Wednesday, April 24, 2024
 
NYT Notices Global Growth is Slow, and Readers Are Quick to Comment

NEW YORK Aug. 7 (DPI) – The New York Times printed on the front page of its Sunday edition today a promotion of more spending to ignite global growth, and before midnight Saturday nearly 800 readers had already posted comments on the NYTimes.com site.

No matter that many of the comments were unrelated riffs on income inequality, or ruminations on whether growth is important or necessary. Neil Irwin’s Upshot Column – headlined “We’re in a Low Growth World – How Did We Get Here? – makes the somewhat obvious point that GDP growth has slowed to a crawl across the globe.

Irwin quotes economist and former Obama adviser Lawrence Summers, who recommends a new wave of infrastructure spending, something both presidential candidates have proposed in recent days.

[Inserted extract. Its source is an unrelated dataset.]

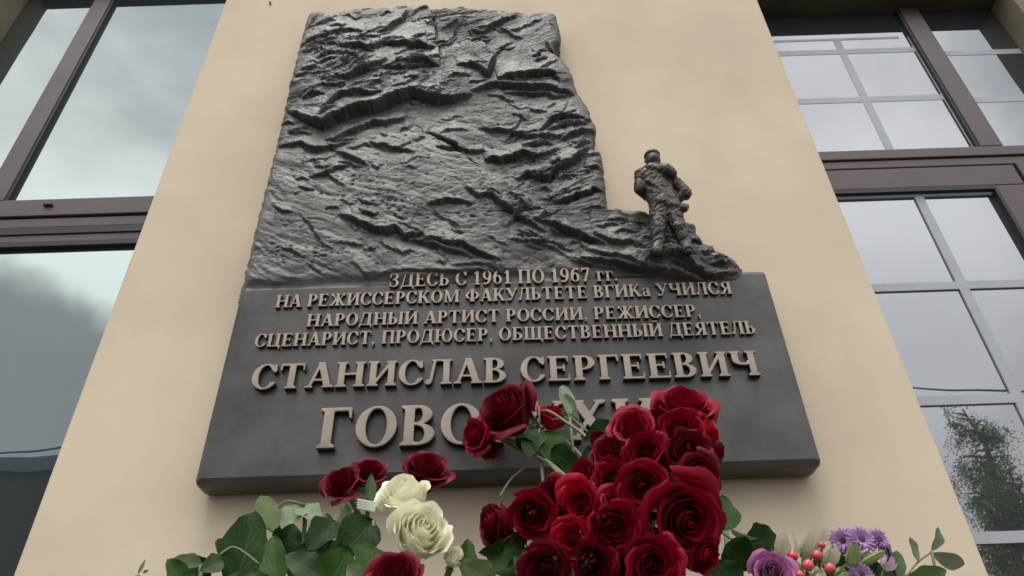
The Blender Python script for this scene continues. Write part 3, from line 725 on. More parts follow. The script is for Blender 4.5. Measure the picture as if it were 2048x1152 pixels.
def contours(D):
    D = np.where(np.abs(D) < 1e-6, 1e-6, D); nx, ny = D.shape[1], D.shape[0]
    ins = D < 0; nxt = {}; pos = {}
    def ek(kind, j, i):
        k = (kind, j, i)
        if k not in pos:
            if kind == 0: a, b = D[j, i], D[j, i + 1]; pos[k] = (gx[i] + GR * a / (a - b), gy[j])
            else: a, b = D[j, i], D[j + 1, i]; pos[k] = (gx[i], gy[j] + GR * a / (a - b))
        return k
    code = ins[:-1, :-1] * 1 + ins[:-1, 1:] * 2 + ins[1:, 1:] * 4 + ins[1:, :-1] * 8
    T = {1: [('L', 'B')], 2: [('B', 'R')], 3: [('L', 'R')], 4: [('R', 'T')], 5: [('L', 'B'), ('R', 'T')], 6: [('B', 'T')], 7: [('L', 'T')], 8: [('T', 'L')], 9: [('T', 'B')], 10: [('B', 'R'), ('T', 'L')], 11: [('T', 'R')], 12: [('R', 'L')], 13: [('R', 'B')], 14: [('B', 'L')]}
    for j, i in zip(*np.nonzero((code > 0) & (code < 15))):
        for a, b in T[int(code[j, i])]:
            m_ = {'B': (0, j, i), 'T': (0, j + 1, i), 'L': (1, j, i), 'R': (1, j, i + 1)}
            nxt[ek(*m_[a])] = ek(*m_[b])
    loops = []
    while nxt:
        s = next(iter(nxt)); lp = [s]; k = nxt.pop(s)
        while k != s and k in nxt: lp.append(k); k = nxt.pop(k)
        if len(lp) > 8: loops.append([pos[q] for q in lp])
    return loops
def simplify(lp, eps=.0035):
    P = np.array(lp); n = len(P); k0 = 0; k1 = int(np.argmax(np.hypot(*(P - P[0]).T)))
    def dp(a, b):
        if b - a < 2: return []
        Q_ = P[np.arange(a, b + 1) % n]; d = Q_[-1] - Q_[0]; l_ = np.hypot(*d) + 1e-9
        ds = np.abs(d[0] * (Q_[1:-1, 1] - Q_[0, 1]) - d[1] * (Q_[1:-1, 0] - Q_[0, 0])) / l_
        m_ = int(np.argmax(ds))
        if ds[m_] < eps: return []
        c = a + 1 + m_; return dp(a, c) + [c % n] + dp(c, b)
    idx = [k0] + dp(k0, k1) + [k1] + dp(k1, n)
    return [tuple(P[i]) for i in idx]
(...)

But Irwin’s report largely ignored the underlying issues that are impeding growth throughout the industrialized world. As one comment put it:

I kept waiting to read the word “debt” and the phrase “structural deficits” – not to mention the phrase “lack of business investment” – but they never once, not once, appeared in Mr. Irwin’s report. Their omission was so glaring that I found it  difficult to take his analysis – and his advocating for more Keynesian-style spending – seriously.

Another comment:

Government stimulus programs, including helicoter money (cash for clunkers), don’t materially increase gdp; they just pull gdp forward..providing an incentive for people buy today what they would otherwise bought next quarter or next year. Long term growth in GDP is driven by innovation..new products, things we never thought about or thought we would need…the iphone, computers, etc. Apple last quarter reporting spending billions on R&D…looking for the next big idea, and even with their record of success, analysts doubt whether they can consistently repeat. If the likes of Apple cannot consistently and assure the development of new ideas, how can we possibly believe that government can do it. Government should support fundamental research, but it is industry, start ups, venture capitalists and market driven profit seeking that innovates, and we need government policy and a tax system that encourages that. It is very difficult for corporations and firms to remain dominant across generations..just look at the S&P companies or the DOW and how much they change. It is impossible for the government to do it. Every little start up is a laboratory pursuing a new idea. That’s where the innovation comes from, and that’s where growth will come from.